A cidade ficava em polvorosa com as Festas de Agosto. Não ficava ninguém em casa. Quem estava triste se alegrava, quem estava com as pernas fracas se fortalecia e se dirigia para a Igreja do Rosário. A cidadezinha monótona se transformava. As pessoas que moravam nela pareciam mais felizes. O sol dava a impressão de estar mais forte e brilhante do que nunca. Nas residências vizinhas ao largo do Rosário, as famílias não tinham sossego. Era um tal de pedir água, pedir licença para ir ao banheiro. A cordialidade e a confiança regiam os relacionamentos e a casa era aberta a quem necessitasse.
A Igrejinha do Rosário era cheia de luz, cheia de graça, cheia de flores, toda clara, inundada de sol. Tudo respirava encantamento!

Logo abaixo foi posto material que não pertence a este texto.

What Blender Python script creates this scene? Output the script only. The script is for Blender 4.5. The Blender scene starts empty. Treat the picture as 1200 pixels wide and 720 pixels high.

A menina sentada na soleira da casa esperava a passagem dos catopês, marujos e caboclinhos. O encantamento maior era para os catopês e suas fitas coloridas presas num capacete oco que usavam na cabeça onde eram colocados também espelhos, contas e miçangas. Todo ano a mãe fazia um vestido novo para a menina acompanhar os ternos de Nossa Senhora do Rosário, São Benedito e o Divino Espírito Santo. Vestir essa roupa nova era uma compensação para amenizar a inveja e a frustração da menina, que todo o ano sonhava em ser a rainha ou a imperatriz e nunca foi... A menina está tristonha, pois sabe que não existe a menor possibilidade de realizar esse sonho. Tenho vontade de dar colo para ela. Acredito que essa frustração foi a primeira dor de sua infância. O sino repica sonorizando um dia de muitas emoções. A beleza da manhã faz a menina esquecer suas dores. O vento, a luz dourada de Agosto, o céu sem uma nuvem. Tudo tão íntimo, tão aconchegante, tão lindo! Ao escutar a cantoria: Deus vos salve casa santa/ onde Deus fez a morada/ onde mora o cálice bento/ e a hóstia consagrada. E a hóstia consagrada, a alegria retorna ao seu coração e lá vai feliz da vida encontrar com suas amigas. O dia está ensolarado demais para tristezas. Vou acompanhar essa menina a um tempo que parou, quem sabe reencontrarei o coração ingênuo da infância e nele surpreender de volta alguma coisa conhecida como esperança?
O dia dá lugar a noite. Está na hora do levantamento do mastro. Um céu lindo, estrelado era a testemunha da felicidade daquele povo simples, enquanto uma brisa leve, gostosa, passava levantando os cabelos e provocando arrepios. Hoje é o Mastro de São Benedito. A menina está cansada, mas, como mora perto da Igreja emenda o dia com a noite. Não pode perder um segundo da festa. Mas, o que é bom dura pouco. A festa acabou, até para o ano que vem. Lembro-me novamente do poeta universal: E agora/ a festa acabou/ a luz apagou/ o povo sumiu/ a noite esfriou...
Os olhos de criança da menina, aquele olhar mágico da infância que via tudo grande, passados tantos anos, ainda consegue recuperar pela memória dos sentidos as sensações que experimentou nas Festas de Agosto. O sol abrasador, a ventania levantando a poeira das ruas não calçadas, o cheiro de algodão doce, do amendoim torrado, a pipoca vendida em sacos de papel rosa, os doces servidos nas casas dos festeiros.
O mundo está mudando tão rápido, as tradições sendo derrubadas com tanta convicção que ao manter as Festas de Agosto, a cidade dos Montes Claros fortalece sua alma. O Montes-Clarense tem sensibilidade: É corajoso, musical, alegre e sabe poetar a vida cultivando sua cultura.


Carmen Netto Victória
Agosto de 2007.


Esta crônica é (in memorian) para o historiador Hermes de Paula que não deixou as Festas de Agosto acabarem.